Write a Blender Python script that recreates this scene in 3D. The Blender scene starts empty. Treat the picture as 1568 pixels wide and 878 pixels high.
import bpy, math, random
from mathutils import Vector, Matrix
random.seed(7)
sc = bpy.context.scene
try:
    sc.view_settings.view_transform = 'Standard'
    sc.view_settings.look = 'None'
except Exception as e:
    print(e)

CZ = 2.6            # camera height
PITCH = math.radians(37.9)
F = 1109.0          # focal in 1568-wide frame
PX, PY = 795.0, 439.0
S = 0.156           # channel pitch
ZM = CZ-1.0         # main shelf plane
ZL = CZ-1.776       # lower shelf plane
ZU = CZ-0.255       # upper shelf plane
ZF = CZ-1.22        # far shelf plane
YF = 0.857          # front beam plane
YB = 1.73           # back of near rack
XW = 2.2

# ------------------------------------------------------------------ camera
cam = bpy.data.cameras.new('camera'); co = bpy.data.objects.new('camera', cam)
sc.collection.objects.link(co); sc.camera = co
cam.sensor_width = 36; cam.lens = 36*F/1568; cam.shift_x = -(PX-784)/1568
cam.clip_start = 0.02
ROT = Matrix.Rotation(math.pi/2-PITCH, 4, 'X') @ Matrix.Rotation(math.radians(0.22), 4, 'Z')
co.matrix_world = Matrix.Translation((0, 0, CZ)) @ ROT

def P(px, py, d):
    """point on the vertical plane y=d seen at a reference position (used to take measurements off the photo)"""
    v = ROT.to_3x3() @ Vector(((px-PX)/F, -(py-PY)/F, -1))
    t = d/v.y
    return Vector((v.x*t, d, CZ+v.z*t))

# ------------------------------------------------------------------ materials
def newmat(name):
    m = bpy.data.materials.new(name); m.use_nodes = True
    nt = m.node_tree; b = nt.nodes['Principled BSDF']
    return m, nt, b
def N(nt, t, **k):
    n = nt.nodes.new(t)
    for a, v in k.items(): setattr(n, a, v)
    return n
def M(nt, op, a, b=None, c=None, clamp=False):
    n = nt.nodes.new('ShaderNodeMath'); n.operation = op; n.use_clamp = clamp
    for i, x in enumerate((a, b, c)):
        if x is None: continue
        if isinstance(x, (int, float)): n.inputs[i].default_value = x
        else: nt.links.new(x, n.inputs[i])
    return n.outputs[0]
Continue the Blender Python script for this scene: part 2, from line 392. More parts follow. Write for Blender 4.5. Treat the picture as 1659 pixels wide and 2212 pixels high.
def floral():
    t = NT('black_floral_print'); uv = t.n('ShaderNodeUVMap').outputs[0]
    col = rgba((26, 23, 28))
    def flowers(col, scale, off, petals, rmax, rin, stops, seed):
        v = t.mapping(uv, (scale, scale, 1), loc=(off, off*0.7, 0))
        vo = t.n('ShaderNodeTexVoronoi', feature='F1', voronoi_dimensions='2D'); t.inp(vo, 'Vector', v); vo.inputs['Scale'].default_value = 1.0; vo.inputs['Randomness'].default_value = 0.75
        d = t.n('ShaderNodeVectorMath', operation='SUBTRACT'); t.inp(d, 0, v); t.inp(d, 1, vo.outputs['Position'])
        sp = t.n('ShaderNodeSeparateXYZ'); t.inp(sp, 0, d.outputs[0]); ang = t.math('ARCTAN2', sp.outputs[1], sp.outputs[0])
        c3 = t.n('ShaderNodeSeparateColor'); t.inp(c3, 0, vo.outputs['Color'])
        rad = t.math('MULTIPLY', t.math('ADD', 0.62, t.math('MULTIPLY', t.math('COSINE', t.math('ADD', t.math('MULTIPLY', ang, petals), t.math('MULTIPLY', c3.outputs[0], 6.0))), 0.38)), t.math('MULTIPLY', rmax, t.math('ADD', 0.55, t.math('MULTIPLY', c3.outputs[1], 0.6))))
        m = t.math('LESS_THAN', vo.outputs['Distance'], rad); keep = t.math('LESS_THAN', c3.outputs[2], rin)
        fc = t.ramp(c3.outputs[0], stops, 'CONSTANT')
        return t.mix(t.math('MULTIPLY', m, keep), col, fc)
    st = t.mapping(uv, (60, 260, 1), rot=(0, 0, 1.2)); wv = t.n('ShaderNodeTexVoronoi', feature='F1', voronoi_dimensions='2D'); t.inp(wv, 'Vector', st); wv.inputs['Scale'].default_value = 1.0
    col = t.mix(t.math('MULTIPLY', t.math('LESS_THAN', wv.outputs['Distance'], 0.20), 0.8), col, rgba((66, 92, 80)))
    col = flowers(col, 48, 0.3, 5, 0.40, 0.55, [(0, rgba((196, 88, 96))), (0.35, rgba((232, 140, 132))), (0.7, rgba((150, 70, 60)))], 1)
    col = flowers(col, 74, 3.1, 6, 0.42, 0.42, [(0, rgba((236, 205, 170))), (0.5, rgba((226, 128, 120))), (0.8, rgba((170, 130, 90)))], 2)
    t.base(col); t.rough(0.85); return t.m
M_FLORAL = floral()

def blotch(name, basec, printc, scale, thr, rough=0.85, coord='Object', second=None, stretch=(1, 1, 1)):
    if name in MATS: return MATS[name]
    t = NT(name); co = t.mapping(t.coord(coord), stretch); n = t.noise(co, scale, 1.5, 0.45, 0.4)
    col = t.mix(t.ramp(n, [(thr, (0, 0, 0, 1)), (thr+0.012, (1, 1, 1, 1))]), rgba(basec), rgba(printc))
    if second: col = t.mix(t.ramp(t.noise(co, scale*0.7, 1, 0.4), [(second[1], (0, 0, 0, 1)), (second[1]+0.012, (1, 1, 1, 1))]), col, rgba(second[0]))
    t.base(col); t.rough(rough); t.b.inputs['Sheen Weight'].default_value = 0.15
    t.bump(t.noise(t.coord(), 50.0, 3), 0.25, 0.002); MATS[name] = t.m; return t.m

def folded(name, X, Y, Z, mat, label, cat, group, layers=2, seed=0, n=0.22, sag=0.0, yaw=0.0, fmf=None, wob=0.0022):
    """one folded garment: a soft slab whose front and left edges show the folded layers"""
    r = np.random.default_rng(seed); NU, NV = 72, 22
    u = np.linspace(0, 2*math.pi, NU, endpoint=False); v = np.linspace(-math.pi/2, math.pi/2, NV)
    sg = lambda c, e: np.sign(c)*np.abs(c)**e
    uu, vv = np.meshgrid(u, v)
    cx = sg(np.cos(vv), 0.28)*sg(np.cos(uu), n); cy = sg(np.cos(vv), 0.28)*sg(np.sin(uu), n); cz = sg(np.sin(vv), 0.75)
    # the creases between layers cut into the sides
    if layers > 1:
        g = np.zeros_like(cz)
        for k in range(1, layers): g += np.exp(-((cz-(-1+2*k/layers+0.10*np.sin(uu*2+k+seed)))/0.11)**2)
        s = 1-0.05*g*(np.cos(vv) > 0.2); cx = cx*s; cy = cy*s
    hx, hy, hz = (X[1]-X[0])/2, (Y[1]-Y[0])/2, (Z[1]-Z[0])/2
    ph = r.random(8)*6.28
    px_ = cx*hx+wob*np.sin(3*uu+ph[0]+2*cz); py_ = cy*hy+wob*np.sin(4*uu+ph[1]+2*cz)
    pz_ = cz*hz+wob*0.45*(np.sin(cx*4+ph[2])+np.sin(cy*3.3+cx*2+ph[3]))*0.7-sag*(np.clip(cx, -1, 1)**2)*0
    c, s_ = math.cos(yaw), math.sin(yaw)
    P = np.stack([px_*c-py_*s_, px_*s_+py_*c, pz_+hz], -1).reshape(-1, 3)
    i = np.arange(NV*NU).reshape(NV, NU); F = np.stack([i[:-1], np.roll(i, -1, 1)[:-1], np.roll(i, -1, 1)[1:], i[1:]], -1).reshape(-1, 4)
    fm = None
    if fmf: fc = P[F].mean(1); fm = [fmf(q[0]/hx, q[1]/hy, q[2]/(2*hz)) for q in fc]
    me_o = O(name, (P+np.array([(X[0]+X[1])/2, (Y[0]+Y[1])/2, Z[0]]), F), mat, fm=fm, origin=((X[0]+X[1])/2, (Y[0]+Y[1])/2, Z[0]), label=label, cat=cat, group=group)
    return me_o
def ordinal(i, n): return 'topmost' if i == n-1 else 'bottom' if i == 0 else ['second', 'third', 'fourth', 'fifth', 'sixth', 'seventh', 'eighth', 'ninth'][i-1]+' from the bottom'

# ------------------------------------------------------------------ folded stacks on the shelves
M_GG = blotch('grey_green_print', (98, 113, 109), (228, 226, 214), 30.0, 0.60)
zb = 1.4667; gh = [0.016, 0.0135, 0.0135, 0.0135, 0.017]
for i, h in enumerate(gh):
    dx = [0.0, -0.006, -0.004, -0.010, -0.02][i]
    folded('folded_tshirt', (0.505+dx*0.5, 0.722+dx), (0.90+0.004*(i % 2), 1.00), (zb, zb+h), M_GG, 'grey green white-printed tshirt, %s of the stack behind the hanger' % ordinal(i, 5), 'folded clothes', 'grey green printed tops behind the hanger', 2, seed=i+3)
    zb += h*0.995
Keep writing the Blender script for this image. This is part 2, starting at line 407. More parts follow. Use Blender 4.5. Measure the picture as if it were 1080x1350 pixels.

PROBLEM TO WORK ON: Return, word for word, every line from the top of the entries down to the line that holds "return n.outputs[0]", both included.

WORKED SOLUTION:
Write a Blender Python script that recreates this scene in 3D. The Blender scene starts empty. Treat the picture as 1568 pixels wide and 878 pixels high.
import bpy, math, random
from mathutils import Vector, Matrix
random.seed(7)
sc = bpy.context.scene
try:
    sc.view_settings.view_transform = 'Standard'
    sc.view_settings.look = 'None'
except Exception as e:
    print(e)

CZ = 2.6            # camera height
PITCH = math.radians(37.9)
F = 1109.0          # focal in 1568-wide frame
PX, PY = 795.0, 439.0
S = 0.156           # channel pitch
ZM = CZ-1.0         # main shelf plane
ZL = CZ-1.776       # lower shelf plane
ZU = CZ-0.255       # upper shelf plane
ZF = CZ-1.22        # far shelf plane
YF = 0.857          # front beam plane
YB = 1.73           # back of near rack
XW = 2.2

# ------------------------------------------------------------------ camera
cam = bpy.data.cameras.new('camera'); co = bpy.data.objects.new('camera', cam)
sc.collection.objects.link(co); sc.camera = co
cam.sensor_width = 36; cam.lens = 36*F/1568; cam.shift_x = -(PX-784)/1568
cam.clip_start = 0.02
ROT = Matrix.Rotation(math.pi/2-PITCH, 4, 'X') @ Matrix.Rotation(math.radians(0.22), 4, 'Z')
co.matrix_world = Matrix.Translation((0, 0, CZ)) @ ROT

def P(px, py, d):
    """point on the vertical plane y=d seen at a reference position (used to take measurements off the photo)"""
    v = ROT.to_3x3() @ Vector(((px-PX)/F, -(py-PY)/F, -1))
    t = d/v.y
    return Vector((v.x*t, d, CZ+v.z*t))

# ------------------------------------------------------------------ materials
def newmat(name):
    m = bpy.data.materials.new(name); m.use_nodes = True
    nt = m.node_tree; b = nt.nodes['Principled BSDF']
    return m, nt, b
def N(nt, t, **k):
    n = nt.nodes.new(t)
    for a, v in k.items(): setattr(n, a, v)
    return n
def M(nt, op, a, b=None, c=None, clamp=False):
    n = nt.nodes.new('ShaderNodeMath'); n.operation = op; n.use_clamp = clamp
    for i, x in enumerate((a, b, c)):
        if x is None: continue
        if isinstance(x, (int, float)): n.inputs[i].default_value = x
        else: nt.links.new(x, n.inputs[i])
    return n.outputs[0]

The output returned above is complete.